AIM OF THE TASK: What is to be transcribed is the run of lines opening with the one that has "Write part 2" and closing with the one that has "lsh = np.clip(base_sh", and only that run, exactly.

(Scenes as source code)
▼

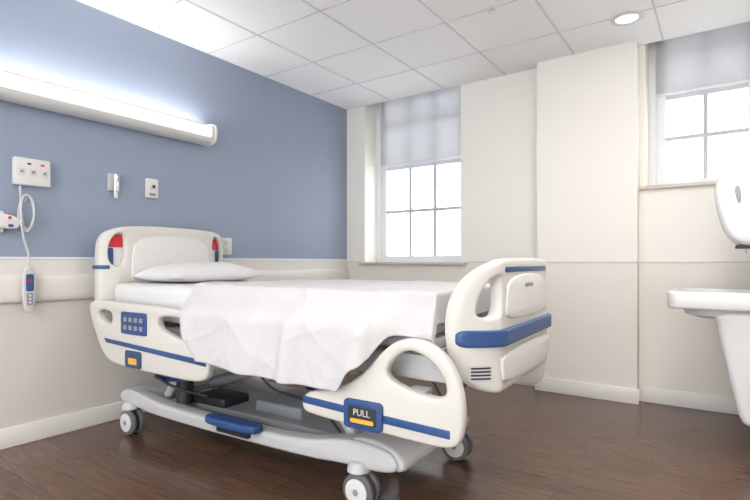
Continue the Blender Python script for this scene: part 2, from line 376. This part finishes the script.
for s in (-1, 1):
    box('footboard_post_%d' % s, (2.52, s*0.16-0.03, 0.60), (2.64, s*0.16+0.03, 0.72), M_ltgrey, G, 0.01)
# headboard
hb = bendf(0.38, 0.12, 0.06)
PLh = [s*(0.37+0.0125*i) for i in range(13) for s in (-1, 1)]
out = chaikin(mir([(0.36, 0.46), (0.44, 0.50), (0.49, 0.62), (0.495, 1.12), (0.48, 1.25), (0.38, 1.30), (0.16, 1.312)]), 3)
slotR = chaikin([(0.37, 1.04), (0.41, 1.04), (0.445, 1.08), (0.445, 1.18), (0.41, 1.25), (0.36, 1.26), (0.345, 1.22), (0.345, 1.08)], 3)
slotL = [Vector((-p[0], p[1])) for p in slotR]
plate('headboard', [out, slotR, slotL], 0.16, 0.215, YZ, M_cream_pl, G, 0.014, hb, PLh)
plate('headboard_panel', [chaikin([(-0.30, 0.90), (0.30, 0.90), (0.31, 1.05), (0.28, 1.25), (-0.28, 1.25), (-0.31, 1.05)], 2)], 0.20, 0.223, YZ, M_white, G, 0.008)
for s in (-1, 1):
    a, c = sorted((s*0.33, s*0.45))
    plate('headboard_slot_back_%d' % s, [rrect(a, 1.03, c, 1.255, 0.02)], 0.165, 0.172, YZ, M_white, G, 0.002, hb, PLh)
    a, c = sorted((s*0.345, s*0.445))
    plate('headboard_slot_red_%d' % s, [rrect(a, 1.165, c, 1.245, 0.01)], 0.171, 0.182, YZ, M_red, G, 0.002, hb, PLh)
    a, c = sorted((s*0.405, s*0.445))
    plate('headboard_slot_blue_%d' % s, [rrect(a, 1.05, c, 1.16, 0.01)], 0.171, 0.182, YZ, M_blue, G, 0.002, hb, PLh)
    a, c = sorted((s*0.44, s*0.498))
    plate('headboard_stripe_%d' % s, [rrect(a, 1.025, c, 1.05, 0.005)], 0.157, 0.219, YZ, M_blue, G, 0.003, hb, PLh)
    box('headboard_post_%d' % s, (0.20, s*0.28-0.04, 0.50), (0.30, s*0.28+0.04, 0.75), M_ltgrey, G, 0.01)

# mattress
def softbox(name, x0, x1, y0, y1, z0, z1, m, g, bev, amp):
    bm = bmesh.new(); bmesh.ops.create_cube(bm, size=1)
    a, c = (x0, y0, z0), (x1, y1, z1)
    for v in bm.verts: v.co = Vector([(a[i]+c[i])/2 + v.co[i]*(c[i]-a[i]) for i in range(3)])
    bmesh.ops.bevel(bm, geom=list(bm.edges), offset=bev, segments=4, affect='EDGES', profile=0.5)
    for k in range(1, 60):
        bmesh.ops.bisect_plane(bm, geom=list(bm.verts)+list(bm.edges)+list(bm.faces), plane_co=(x0+(x1-x0)*k/60, 0, 0), plane_no=(1, 0, 0), dist=1e-5)
    for k in range(1, 24):
        bmesh.ops.bisect_plane(bm, geom=list(bm.verts)+list(bm.edges)+list(bm.faces), plane_co=(0, y0+(y1-y0)*k/24, 0), plane_no=(0, 1, 0), dist=1e-5)
    for v in bm.verts:
        n = noise.noise(v.co*5)*amp + noise.noise(Vector((v.co.x*14, v.co.y*5, v.co.z*4)))*amp*0.6
        if v.co.z > (z0+z1)/2: v.co.z += n
        if abs(v.co.y) > y1-0.02: v.co.y += n
    me = bpy.data.meshes.new(name); bm.to_mesh(me); bm.free(); return finish(me, name, m, g, 60)
softbox('mattress', 0.24, 2.46, -0.455, 0.455, 0.775, 0.935, M_pillow, G, 0.045, 0.006)

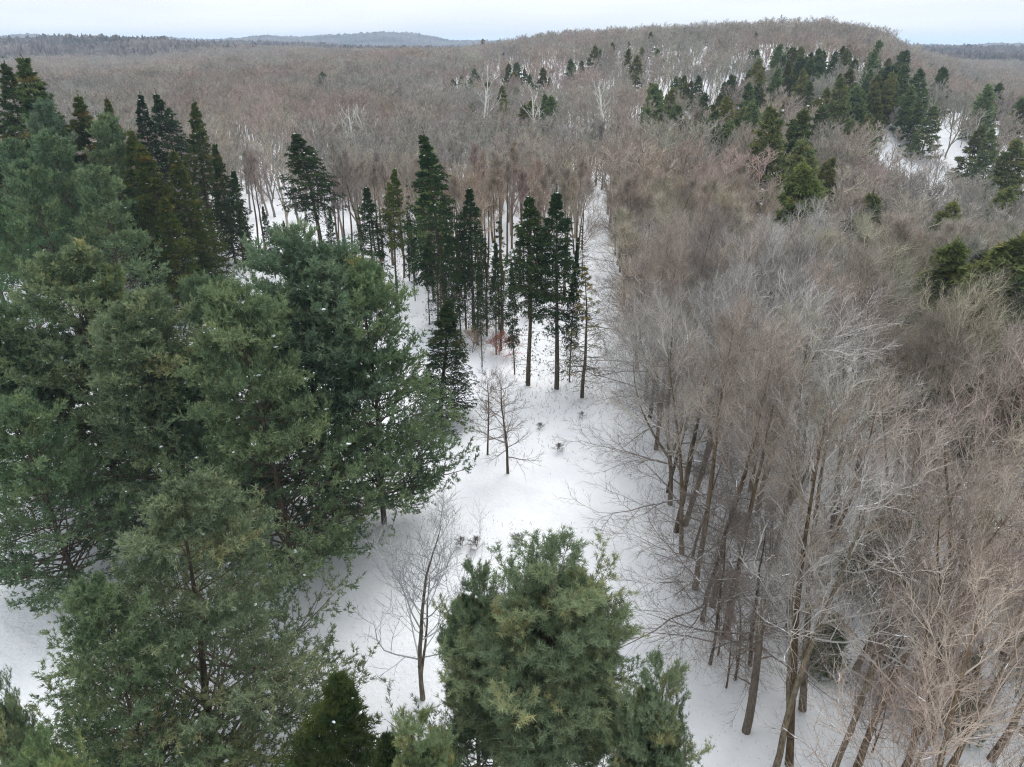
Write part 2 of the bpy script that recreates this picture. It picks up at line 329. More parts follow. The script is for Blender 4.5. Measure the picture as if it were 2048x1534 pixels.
def conifer(seed, h, Rm, cb, nb, n2, n3, nt, nn, nl, nw, prof, ang, up1, droop=0., bias=.1, spread=.6, mat_n='pine_needles', r0=.013, snow=0, one=False,
            yellow=0., lead=True, dead=0, base_sh=.42, tipup=.2, l3=.5, stray=.2, bend=.03, twin=False, shell=.25, pw=1.):
    rng = np.random.default_rng(seed)
    K = 12; P = grow(rng, np.zeros((1, 3)), np.array([[rng.normal(0, .02), rng.normal(0, .02), 1.]]), np.array([h * .985]), K, .08, bend)
    P[0, 0] = (0, 0, -.4)
    R = np.array([h * r0 * (1 - .93 * np.linspace(0, 1, K))])
    tr, cn, sn = MB(), MB(), MB()
    if one: cn = tr
    tubes(tr, P, R, 5 if one else 8, .5)
    if twin:
        Cf, rf, _, _, _ = sprout(rng, P, R, (2, 4)[twin == 3], (.35, .42)[twin == 3], .72, lambda t, p: h * (.90 - t) * (.93, .8)[twin == 3], .35, K, .16, .03, rs=.75)
        Rf = taper(rf, K, .1); tubes(tr, Cf, Rf, 6, .5)
        P = np.concatenate([P, Cf]); R = np.concatenate([R, Rf]); nb = int(nb * (.5, .34)[twin == 3])
    def len1(t, p):
        c = np.clip((t - cb) / (1 - cb), 0, 1) if not twin else np.clip((np.where(p == 0, t, .55 + .45 * t) - cb) / (1 - cb), 0, 1)
        return Rm * prof(c) * (np.where(p == 0, 1., .72) if twin == 3 else 1.)
    C1, r1, L1, t1, p1 = sprout(rng, P, R, nb, cb, .985, len1, ang, 8, up1, .06, rs=.42, pw=pw)
    if stray: L1s = rng.random(len(L1)) < stray
    R1 = taper(np.maximum(r1, .018), 8, .2); tubes(tr, C1, R1, 3 if one else 4, .5)
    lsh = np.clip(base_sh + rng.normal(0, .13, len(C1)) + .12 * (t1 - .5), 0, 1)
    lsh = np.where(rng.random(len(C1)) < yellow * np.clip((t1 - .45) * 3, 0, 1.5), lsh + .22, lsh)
    C2, r2, L2, t2, p2 = sprout(rng, C1, R1, n2, shell, 1., lambda t, p: L1[p] * (.42 - .26 * t) + .25 * np.clip(L1[p] / 1.5, .15, 1), .85, 4, tipup * .4 - droop, .08, flat=True, rs=.5)
    R2 = taper(np.maximum(r2, .009), 4, .3)
    if not one: tubes(tr, C2, R2, 3, .45)
    C3, r3, L3, t3, p3 = sprout(rng, C2, R2, n3, .15, 1., lambda t, p: l3 * np.clip(L1[p2[p]] / 1.8, .25, 1), .7, 2, tipup - droop, .12, flat=droop > 0, rs=.5)
    if not one: tubes(tr, C3, np.full((len(C3), 2), .006), 3, .45)
    s3 = np.clip(lsh[p2[p3]] + rng.normal(0, .07, len(p3)), 0, 1)
    # needles on the shoots, and along limb tips
    ts = (np.arange(nt)[None] + .5 + rng.uniform(-.3, .5, (len(C3), nt))) / nt
    pos = C3[:, None, 0] * (1 - ts[..., None]) + C3[:, None, 1] * ts[..., None]
    dr = np.repeat(nrm(C3[:, 1] - C3[:, 0]), nt, 0)
    tufts(rng, cn, pos.reshape(-1, 3), dr, nn, nl, nw, spread, bias, np.repeat(s3, nt), 1)
    tips = np.concatenate([C1[:, -1], C2[:, -1], C1[:, -2]]); td = nrm(np.concatenate([C1[:, -1] - C1[:, -2], C2[:, -1] - C2[:, -2], C1[:, -1] - C1[:, -3]]))
    tufts(rng, cn, tips, td, nn, nl, nw, spread, bias, np.concatenate([lsh, lsh[p2], lsh]) + .05, 1)
    if lead:
        for q in range(len(P)):
            tt = np.linspace(.86, 1, 16); f = tt * (K - 1.001); i = f.astype(int); fr = (f - i)[:, None]
            lp = P[q, i] * (1 - fr) + P[q, i + 1] * fr
            tufts(rng, cn, lp, np.repeat([[0, 0, 1.]], 16, 0), nn, nl, nw, .7, .3, np.full(16, base_sh + .15), 1)
            tufts(rng, cn, lp[-3:] + np.array([[0, 0, .1], [0, 0, .3], [0, 0, .5]]) * h / 25, np.repeat([[0, 0, 1.]], 3, 0), 3, nl, nw, .2, .8, np.full(3, base_sh + .2), 1)
    if dead:                         # bare dead twigs on the lower trunk, with a few drooping wisps
        Cd, rd, Ld, td_, pd_ = sprout(rng, P[:1], R[:1], dead, .06, cb + .1, lambda t, p: (.35 + .65 * rng.random(len(t))) * Rm * .62, 1.6, 4, -.08, .1, rs=.12)
        tubes(tr, Cd, np.maximum(taper(rd, 4, .3), .008), 3, .6)
        Ce, re, _, _, pe = sprout(rng, Cd, taper(rd, 4), 5, .3, 1, lambda t, p: .6 * np.ones_like(t), .8, 2, -.15, .1)
        tubes(tr, Ce, np.full((len(Ce), 2), .007), 3, .6)
        k = rng.random(len(Ce)) < .5 * (pe % 3 > 0)
        tufts(rng, cn, Ce[k, 1], np.repeat([[0, 0, -1.]], k.sum(), 0), nn, nl, nw, .6, -.3, np.full(k.sum(), base_sh - .05), 1)
    if snow:
        k = rng.choice(len(C2), min(snow, len(C2)), replace=False)
        blobs(rng, sn, C2[k, 2] + np.array([0, 0, .06]), rng.uniform(.3, 1., len(k)) * h / 25 * (.18 if h > 10 else .12))
    mats = (M['pine_bark'], M[mat_n])
    d = {'h': float(P[..., 2].max()), 'trunk': tr.mesh('conifer_trunk', mats)}
    if not one: d['crown'] = cn.mesh('conifer_crown', mats)
    if sn.n: d['snow'] = sn.mesh('bough_snow', [M['snow']], True)
    return d

# ------------------------------------------------------------------ objects
C_ = S.collection.objects
def put(kind, proto, x, y, h, label, cat, group=None, rz=None, wf=1., color=(1, 1, 1), tilt=(0, 0), parts=True, snow=True, z=None):
    zz = float(ground(x, y)) if z is None else z
    s = h / proto['h']; rz = random.uniform(0, 6.283) if rz is None else rz
    only = 'crown' not in proto
    if only: root = bpy.data.objects.new(kind, proto['trunk'])
    else: root = bpy.data.objects.new(kind, None); root.empty_display_size = .5
    C_.link(root); root.location = (x, y, zz); root.rotation_euler = (tilt[0], tilt[1], rz); root.scale = (s * wf, s * wf, s)
    if len(label.split()) > 16: label = label.replace('leafless ', '', 1)
    if len(label.split()) > 16: label = label.replace(' the ', ' ', 1)
    root['label'] = label; root['category'] = cat; root.color = (*color, 1)
    if group: root['group'] = group
    if not only:
        for k in ('trunk', 'crown', 'snow'):
            if k in proto and (k != 'snow' or snow):
                c = bpy.data.objects.new(k, proto[k]); C_.link(c); c.parent = root; c.color = (*color, 1)
                if k == 'snow': c['kind'] = 'stuff'
    return root
def single(name, me, label=None, cat=None, kind=None, group=None, loc=(0, 0, 0), color=(1, 1, 1)):
    o = bpy.data.objects.new(name, me); C_.link(o); o.location = loc; o.color = (*color, 1)
    for k, v in (('label', label), ('category', cat), ('kind', kind), ('group', group)):
        if v: o[k] = v
    return o
print('setup', round(time.time() - T0, 1))

# ---- ground sheet
az = np.concatenate([np.linspace(-180, -60, 41)[:-1], np.linspace(-60, 60, 301)[:-1], np.linspace(60, 180, 41)[:-1]]) * np.pi / 180
rr = np.concatenate([[0.], np.geomspace(1.5, 12500, 270)])
A_, Q_ = np.meshgrid(az, rr[1:]); X = Q_ * np.sin(A_); Y = Q_ * np.cos(A_)
V = np.concatenate([[[0, 0, float(ground(0, 0))]], np.stack([X, Y, ground(X, Y)], -1).reshape(-1, 3)])
na = len(az); i = np.arange(len(rr) - 2)[:, None] * na + 1; j = np.arange(na)[None]; j2 = (j + 1) % na
quad = np.stack([i + j, i + na + j, i + na + j2, i + j2], -1).reshape(-1, 4)
tri = np.stack([np.zeros(na, int), 1 + np.arange(na), 1 + (np.arange(na) + 1) % na], 1)[:, [0, 1, 2]]
mb = MB(); mb.add(V, tri[:, ::-1], quad[:, ::-1]); single('snowy_ground', mb.mesh('snowy_ground', [M['snow_cover']], True), kind='structure')

# ---- far woods as one rough canopy
rng = np.random.default_rng(5)
az = np.linspace(-52, 52, 900) * np.pi / 180; rr = np.concatenate([np.geomspace(1150, 2600, 80), np.geomspace(2650, 7500, 34)])
A_, Q_ = np.meshgrid(az, rr); A_ = A_ + rng.normal(0, .0006, A_.shape); X = Q_ * np.sin(A_); Y = Q_ * np.cos(A_); PX = 1024 + F * np.tan(A_) / CP
hc = rng.gamma(3, 1.6, X.shape) + 8 + 4 * np.sin(X * .011 + Y * .007) + 6 * (rng.random(X.shape) < .02)
hc = np.clip(hc, 4, 24)
fld = np.zeros(X.shape, bool)
lobes = 1 + .35 * np.sin(PX * .09 + Q_ * .012) + .25 * np.sin(PX * .23)
for c, a, rc, b in ((60, 80, 1440, 105), (165, 80, 1350, 50), (-60, 60, 1330, 80), (-350, 90, 1400, 90), (235, 40, 1500, 40), (2190, 60, 1500, 90)):
    fld |= ((PX - c) / a) ** 2 + ((Q_ - rc) / b) ** 2 < lobes
for _ in range(16):
    c, r = rng.uniform(-300, 420), rng.uniform(2800, 4200); fld |= ((PX - c) / rng.uniform(8, 30)) ** 2 + ((Q_ - r) / rng.uniform(60, 160)) ** 2 < lobes
fld |= (PX > -100) & (PX < 225) & (Q_ < 1215)
hc = np.where(fld, -4, hc); hc[0] = -4
Z = ground(X, Y) + hc; n_r, n_a = X.shape
i = np.arange(n_r - 1)[:, None] * n_a; j = np.arange(n_a - 1)[None]
quad = np.stack([i + j, i + j + 1, i + n_a + j + 1, i + n_a + j], -1).reshape(-1, 4)
mb = MB(); mb.add(np.stack([X, Y, Z], -1), None, quad)
single('distant_woods', mb.mesh('distant_woods', [M['distant_woods']]), 'far wooded hills fading to blue along the horizon', 'woods', 'stuff')
print('terrain', round(time.time() - T0, 1), TRI)

# ------------------------------------------------------------------ tree kinds
pine_prof = lambda c: np.clip((1 - c) ** .62 * (1.0 + .15 * np.sin(c * 9)), .06, 1.2) * np.clip(.72 + c * 2.2, 0, 1)
cone_prof = lambda c: .03 + .97 * (1 - c) ** 1.0 * (1 + .10 * np.sin(c * 23))
pole_prof = lambda c: .03 + .97 * (1 - c) ** .95 * (1 + .12 * np.sin(c * 19 + 1)) * np.clip(.55 + c * 4, 0, 1)
pang = lambda t: 1.50 - .62 * np.clip(t, 0, 1) ** 2.2
sang = lambda t: 1.85 - .75 * np.clip(t, 0, 1) ** 1.5
hem_prof = lambda c: .04 + .96 * (1 - c) ** .8 * (1 + .10 * np.sin(c * 17))
hang = lambda t: 1.75 - .55 * np.clip(t, 0, 1) ** 1.5
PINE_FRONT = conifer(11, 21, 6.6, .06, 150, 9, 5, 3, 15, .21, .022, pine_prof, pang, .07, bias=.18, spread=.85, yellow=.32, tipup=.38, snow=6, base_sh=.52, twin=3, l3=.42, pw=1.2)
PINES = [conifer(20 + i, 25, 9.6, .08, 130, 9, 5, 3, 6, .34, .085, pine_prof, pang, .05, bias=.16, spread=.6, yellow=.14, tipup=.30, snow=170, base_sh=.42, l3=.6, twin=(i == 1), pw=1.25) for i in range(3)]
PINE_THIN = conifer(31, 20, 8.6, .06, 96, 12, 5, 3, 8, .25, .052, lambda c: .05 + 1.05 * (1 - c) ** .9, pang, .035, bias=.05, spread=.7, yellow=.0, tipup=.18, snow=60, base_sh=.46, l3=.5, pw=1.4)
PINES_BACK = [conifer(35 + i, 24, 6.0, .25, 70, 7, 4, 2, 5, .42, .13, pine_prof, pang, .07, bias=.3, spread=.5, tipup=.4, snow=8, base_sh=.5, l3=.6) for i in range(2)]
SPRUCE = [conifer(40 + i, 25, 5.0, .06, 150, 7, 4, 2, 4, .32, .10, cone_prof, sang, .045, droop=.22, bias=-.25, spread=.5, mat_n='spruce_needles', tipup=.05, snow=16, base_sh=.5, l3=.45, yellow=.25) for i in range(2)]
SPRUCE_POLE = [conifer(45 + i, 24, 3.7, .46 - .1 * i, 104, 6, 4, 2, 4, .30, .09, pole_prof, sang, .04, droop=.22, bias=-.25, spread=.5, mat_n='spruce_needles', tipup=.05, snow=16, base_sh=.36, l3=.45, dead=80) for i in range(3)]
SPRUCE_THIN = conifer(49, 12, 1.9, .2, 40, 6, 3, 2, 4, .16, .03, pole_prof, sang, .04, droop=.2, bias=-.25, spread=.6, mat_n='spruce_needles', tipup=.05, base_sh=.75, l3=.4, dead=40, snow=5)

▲

FINAL RESULT:
Write part 2 of the bpy script that recreates this picture. It picks up at line 329. More parts follow. The script is for Blender 4.5. Measure the picture as if it were 2048x1534 pixels.
def conifer(seed, h, Rm, cb, nb, n2, n3, nt, nn, nl, nw, prof, ang, up1, droop=0., bias=.1, spread=.6, mat_n='pine_needles', r0=.013, snow=0, one=False,
            yellow=0., lead=True, dead=0, base_sh=.42, tipup=.2, l3=.5, stray=.2, bend=.03, twin=False, shell=.25, pw=1.):
    rng = np.random.default_rng(seed)
    K = 12; P = grow(rng, np.zeros((1, 3)), np.array([[rng.normal(0, .02), rng.normal(0, .02), 1.]]), np.array([h * .985]), K, .08, bend)
    P[0, 0] = (0, 0, -.4)
    R = np.array([h * r0 * (1 - .93 * np.linspace(0, 1, K))])
    tr, cn, sn = MB(), MB(), MB()
    if one: cn = tr
    tubes(tr, P, R, 5 if one else 8, .5)
    if twin:
        Cf, rf, _, _, _ = sprout(rng, P, R, (2, 4)[twin == 3], (.35, .42)[twin == 3], .72, lambda t, p: h * (.90 - t) * (.93, .8)[twin == 3], .35, K, .16, .03, rs=.75)
        Rf = taper(rf, K, .1); tubes(tr, Cf, Rf, 6, .5)
        P = np.concatenate([P, Cf]); R = np.concatenate([R, Rf]); nb = int(nb * (.5, .34)[twin == 3])
    def len1(t, p):
        c = np.clip((t - cb) / (1 - cb), 0, 1) if not twin else np.clip((np.where(p == 0, t, .55 + .45 * t) - cb) / (1 - cb), 0, 1)
        return Rm * prof(c) * (np.where(p == 0, 1., .72) if twin == 3 else 1.)
    C1, r1, L1, t1, p1 = sprout(rng, P, R, nb, cb, .985, len1, ang, 8, up1, .06, rs=.42, pw=pw)
    if stray: L1s = rng.random(len(L1)) < stray
    R1 = taper(np.maximum(r1, .018), 8, .2); tubes(tr, C1, R1, 3 if one else 4, .5)
    lsh = np.clip(base_sh + rng.normal(0, .13, len(C1)) + .12 * (t1 - .5), 0, 1)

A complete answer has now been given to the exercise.